Voor zijn film deden Konings en zijn team research naar middeleeuwse gebruiken en hoe men in die periode naar de wereld keek. „Het viel me op hoe veel hedendaagse problemen, zoals onderdrukking door georganiseerde religie of mensen die hun potentie niet kunnen waarmaken, toen al speelden. Hoe weinig er op sommige vlakken is veranderd.” Het verhaal voelt voor Konings ook persoonlijk, omdat Frieda de ‘veilige omgeving’ van het dorp verlaat en een sprong in het diepe waagt, net zoals hij ooit deed door naar LA te vertrekken. „En door haar safe space te verlaten, verbaast ze zichzelf en groeit ze ook.”
Momenteel is Konings zowel in de VS als in Nederland filmprojecten aan het opzetten. In de VS gaat hij de komende tijd een „cosmic-horrorscript” uitwerken – „denk aan horror vermengd met sciencefiction”, maar hij mag binnenkort ook langs bij studio’s om een franchise te pitchen gebaseerd op een korte film die hij maakte in 2021, Uncario. Ondertussen werkt hij ook aan een Nederlandse folkhorror-bioscoopfilm.
Hij hoopt zowel in Hollywood door te breken als regisseur, als te blijven filmen in Europa. Door het maken van Witte Wieven leerde hij vaak wat kleinere, Europese filmprojecten enorm waarderen. „Je hebt veel meer een familiegevoel met de cast en crew. En daagt elkaar ook uit.” Ook de ruimte om „out of the box” te denken, is iets wat hij zou missen in de VS. „De vakbonden zijn in Hollywood enorm belangrijk in de filmwereld en vanaf dat je een productie hebt met een iets groter budget zijn er allerlei wetten en afspraken waar je niet van mag afwijken.”

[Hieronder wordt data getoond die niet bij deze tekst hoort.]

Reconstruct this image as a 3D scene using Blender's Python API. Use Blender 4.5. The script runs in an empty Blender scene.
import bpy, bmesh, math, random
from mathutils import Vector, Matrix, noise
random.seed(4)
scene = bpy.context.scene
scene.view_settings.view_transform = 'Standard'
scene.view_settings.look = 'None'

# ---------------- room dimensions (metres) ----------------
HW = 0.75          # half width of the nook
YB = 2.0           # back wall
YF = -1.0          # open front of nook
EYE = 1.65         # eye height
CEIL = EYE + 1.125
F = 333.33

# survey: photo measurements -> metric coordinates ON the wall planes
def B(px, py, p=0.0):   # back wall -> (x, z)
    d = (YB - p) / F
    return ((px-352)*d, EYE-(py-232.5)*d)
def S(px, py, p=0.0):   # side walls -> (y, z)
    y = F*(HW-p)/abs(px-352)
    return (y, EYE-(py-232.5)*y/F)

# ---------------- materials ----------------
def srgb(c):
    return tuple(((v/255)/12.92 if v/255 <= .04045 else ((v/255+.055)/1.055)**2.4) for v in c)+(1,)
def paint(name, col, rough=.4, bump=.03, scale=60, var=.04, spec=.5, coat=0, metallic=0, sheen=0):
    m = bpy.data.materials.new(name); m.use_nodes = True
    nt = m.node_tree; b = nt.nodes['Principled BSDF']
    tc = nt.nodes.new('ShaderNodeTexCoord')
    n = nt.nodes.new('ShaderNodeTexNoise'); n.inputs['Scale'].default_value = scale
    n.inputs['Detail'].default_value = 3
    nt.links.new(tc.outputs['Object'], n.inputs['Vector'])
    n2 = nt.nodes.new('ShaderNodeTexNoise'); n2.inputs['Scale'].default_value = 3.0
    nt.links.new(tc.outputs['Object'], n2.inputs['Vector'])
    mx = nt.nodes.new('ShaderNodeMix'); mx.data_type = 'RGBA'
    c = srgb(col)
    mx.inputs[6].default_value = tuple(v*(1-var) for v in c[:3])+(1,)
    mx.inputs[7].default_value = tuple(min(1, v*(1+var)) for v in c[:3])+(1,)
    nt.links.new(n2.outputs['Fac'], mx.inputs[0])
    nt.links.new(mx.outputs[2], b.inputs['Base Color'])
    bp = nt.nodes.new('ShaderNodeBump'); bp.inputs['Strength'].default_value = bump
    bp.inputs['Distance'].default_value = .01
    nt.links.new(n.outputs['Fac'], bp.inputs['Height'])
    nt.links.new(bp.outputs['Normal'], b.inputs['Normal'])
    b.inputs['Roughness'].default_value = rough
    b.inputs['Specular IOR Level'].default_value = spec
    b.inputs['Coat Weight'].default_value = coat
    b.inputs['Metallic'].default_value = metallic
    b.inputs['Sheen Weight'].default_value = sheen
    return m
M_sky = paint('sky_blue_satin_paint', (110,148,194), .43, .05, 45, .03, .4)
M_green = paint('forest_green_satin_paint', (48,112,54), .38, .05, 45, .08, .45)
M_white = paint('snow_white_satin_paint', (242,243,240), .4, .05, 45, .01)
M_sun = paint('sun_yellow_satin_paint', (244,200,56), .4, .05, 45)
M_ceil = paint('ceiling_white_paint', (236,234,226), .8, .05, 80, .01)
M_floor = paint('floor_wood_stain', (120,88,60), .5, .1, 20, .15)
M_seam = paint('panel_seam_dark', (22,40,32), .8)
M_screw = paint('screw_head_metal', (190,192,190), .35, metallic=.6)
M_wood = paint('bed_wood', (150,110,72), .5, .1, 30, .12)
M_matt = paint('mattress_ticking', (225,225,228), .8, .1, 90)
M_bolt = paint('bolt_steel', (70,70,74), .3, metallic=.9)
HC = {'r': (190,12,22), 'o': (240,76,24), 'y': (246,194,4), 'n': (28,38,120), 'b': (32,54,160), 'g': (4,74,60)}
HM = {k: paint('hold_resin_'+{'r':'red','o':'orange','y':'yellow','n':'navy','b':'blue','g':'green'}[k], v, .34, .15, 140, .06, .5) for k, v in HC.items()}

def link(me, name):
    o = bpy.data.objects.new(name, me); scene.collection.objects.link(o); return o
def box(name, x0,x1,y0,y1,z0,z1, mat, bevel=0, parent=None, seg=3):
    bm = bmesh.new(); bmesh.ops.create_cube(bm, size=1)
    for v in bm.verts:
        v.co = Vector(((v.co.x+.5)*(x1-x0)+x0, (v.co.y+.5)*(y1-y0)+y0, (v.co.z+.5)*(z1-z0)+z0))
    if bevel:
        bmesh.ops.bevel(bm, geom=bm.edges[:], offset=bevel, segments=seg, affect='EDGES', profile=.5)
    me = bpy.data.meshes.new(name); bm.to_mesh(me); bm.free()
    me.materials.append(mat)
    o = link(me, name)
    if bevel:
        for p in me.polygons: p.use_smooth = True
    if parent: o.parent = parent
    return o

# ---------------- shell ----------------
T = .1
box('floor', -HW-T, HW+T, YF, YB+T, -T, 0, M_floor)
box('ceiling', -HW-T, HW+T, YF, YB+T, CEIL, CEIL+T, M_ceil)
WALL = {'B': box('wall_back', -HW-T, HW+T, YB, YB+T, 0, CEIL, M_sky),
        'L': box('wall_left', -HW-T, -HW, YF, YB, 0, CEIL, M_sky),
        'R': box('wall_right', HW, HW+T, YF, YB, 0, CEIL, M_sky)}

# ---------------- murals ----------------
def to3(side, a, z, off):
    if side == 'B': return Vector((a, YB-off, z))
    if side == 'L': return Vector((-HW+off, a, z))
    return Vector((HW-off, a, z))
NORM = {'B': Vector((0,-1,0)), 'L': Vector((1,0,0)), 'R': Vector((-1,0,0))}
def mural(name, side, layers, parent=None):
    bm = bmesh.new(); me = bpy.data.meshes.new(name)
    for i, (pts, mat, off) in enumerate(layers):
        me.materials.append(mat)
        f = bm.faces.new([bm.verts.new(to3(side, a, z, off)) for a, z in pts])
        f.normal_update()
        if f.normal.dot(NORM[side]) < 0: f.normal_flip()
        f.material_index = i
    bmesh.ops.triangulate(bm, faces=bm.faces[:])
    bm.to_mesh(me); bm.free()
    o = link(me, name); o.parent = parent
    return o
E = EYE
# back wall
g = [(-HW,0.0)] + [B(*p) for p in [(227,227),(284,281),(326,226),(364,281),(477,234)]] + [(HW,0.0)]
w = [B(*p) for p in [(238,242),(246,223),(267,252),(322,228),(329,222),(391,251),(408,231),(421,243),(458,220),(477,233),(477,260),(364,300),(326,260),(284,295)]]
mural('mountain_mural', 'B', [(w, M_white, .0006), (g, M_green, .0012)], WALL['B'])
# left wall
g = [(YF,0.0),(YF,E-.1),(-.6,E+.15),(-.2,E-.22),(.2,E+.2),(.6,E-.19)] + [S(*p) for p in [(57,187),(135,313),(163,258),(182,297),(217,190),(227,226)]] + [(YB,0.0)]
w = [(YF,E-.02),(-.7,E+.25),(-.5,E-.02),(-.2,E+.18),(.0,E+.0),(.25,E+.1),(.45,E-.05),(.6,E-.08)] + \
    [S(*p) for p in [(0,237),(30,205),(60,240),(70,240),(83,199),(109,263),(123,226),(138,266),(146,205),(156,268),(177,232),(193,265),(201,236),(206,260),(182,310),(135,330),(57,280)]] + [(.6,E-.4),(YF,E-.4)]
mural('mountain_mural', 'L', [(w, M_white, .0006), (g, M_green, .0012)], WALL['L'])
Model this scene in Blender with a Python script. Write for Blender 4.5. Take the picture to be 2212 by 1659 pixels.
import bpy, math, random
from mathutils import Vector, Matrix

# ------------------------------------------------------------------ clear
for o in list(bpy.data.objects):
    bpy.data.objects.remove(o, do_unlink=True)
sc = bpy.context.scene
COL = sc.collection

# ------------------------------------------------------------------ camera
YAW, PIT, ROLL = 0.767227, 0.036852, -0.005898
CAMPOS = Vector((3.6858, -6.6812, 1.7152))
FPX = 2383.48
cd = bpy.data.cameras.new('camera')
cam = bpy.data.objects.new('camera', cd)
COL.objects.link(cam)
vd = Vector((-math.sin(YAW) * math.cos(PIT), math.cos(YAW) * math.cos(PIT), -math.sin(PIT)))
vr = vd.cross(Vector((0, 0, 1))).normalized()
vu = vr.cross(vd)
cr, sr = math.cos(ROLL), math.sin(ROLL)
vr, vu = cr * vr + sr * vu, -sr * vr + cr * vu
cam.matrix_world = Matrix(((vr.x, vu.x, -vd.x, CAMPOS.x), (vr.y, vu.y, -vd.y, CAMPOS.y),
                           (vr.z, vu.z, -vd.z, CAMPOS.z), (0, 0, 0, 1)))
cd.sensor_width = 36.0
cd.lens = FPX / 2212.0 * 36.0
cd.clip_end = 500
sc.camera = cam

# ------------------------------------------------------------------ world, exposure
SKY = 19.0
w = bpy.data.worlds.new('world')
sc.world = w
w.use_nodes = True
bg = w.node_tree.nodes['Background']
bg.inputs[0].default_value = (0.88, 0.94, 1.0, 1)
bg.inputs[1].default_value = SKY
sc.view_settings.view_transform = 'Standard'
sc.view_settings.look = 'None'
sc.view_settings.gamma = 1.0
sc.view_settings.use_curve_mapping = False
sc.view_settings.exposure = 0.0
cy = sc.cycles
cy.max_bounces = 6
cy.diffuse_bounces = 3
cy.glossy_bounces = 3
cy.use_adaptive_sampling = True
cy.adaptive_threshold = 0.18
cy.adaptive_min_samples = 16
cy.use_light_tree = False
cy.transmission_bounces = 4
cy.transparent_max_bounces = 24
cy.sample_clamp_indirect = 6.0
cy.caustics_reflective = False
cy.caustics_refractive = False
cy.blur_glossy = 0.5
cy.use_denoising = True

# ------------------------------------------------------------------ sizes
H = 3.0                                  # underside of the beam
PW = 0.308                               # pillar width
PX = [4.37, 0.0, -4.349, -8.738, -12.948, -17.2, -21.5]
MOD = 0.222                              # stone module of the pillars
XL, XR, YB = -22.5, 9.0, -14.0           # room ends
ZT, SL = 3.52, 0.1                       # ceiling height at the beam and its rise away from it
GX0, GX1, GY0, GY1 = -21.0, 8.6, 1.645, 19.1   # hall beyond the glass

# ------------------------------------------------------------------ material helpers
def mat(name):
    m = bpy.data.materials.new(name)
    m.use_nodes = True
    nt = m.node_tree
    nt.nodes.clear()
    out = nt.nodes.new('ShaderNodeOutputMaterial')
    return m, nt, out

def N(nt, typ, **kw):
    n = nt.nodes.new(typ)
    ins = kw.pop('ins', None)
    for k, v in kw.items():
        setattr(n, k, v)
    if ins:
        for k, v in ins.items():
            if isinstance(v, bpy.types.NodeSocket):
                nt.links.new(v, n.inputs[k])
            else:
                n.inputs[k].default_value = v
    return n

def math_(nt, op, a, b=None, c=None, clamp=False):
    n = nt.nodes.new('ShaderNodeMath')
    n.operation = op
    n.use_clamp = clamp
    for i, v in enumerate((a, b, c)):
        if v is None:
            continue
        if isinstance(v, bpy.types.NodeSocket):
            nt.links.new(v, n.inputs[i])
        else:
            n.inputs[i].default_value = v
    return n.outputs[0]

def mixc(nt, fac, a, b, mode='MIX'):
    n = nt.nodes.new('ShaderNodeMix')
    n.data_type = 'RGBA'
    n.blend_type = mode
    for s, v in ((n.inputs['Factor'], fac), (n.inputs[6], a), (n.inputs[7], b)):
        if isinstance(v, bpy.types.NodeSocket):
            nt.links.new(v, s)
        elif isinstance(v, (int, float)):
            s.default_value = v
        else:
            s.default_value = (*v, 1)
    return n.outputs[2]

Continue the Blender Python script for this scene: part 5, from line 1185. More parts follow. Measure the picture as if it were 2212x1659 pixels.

Zo merkten ze tijdens het filmen van Witte Wieven dat ze te weinig ‘middeleeuwse schoentjes’ hadden voor alle figuranten. „We hadden onvoldoende budget om voor iedereen de historisch correcte, leren schoenen van 70 euro te kopen. Ik herinnerde me toen dat we bij de opnames van mijn vroege projecten aan figuranten soms vroegen bruine sokken gedoopt in modder over hun schoenen te trekken.” Konings wist dat in Witte Wieven de schoenen nooit in close-up in beeld zouden komen, dus die oplossing zou ook hier perfect werken. „Maar zoiets zou in het gestroomlijnde Hollywoodsysteem nooit goedgekeurd worden. Terwijl dat samen zoeken naar oplossingen ook bijdroeg aan de sfeer op set.”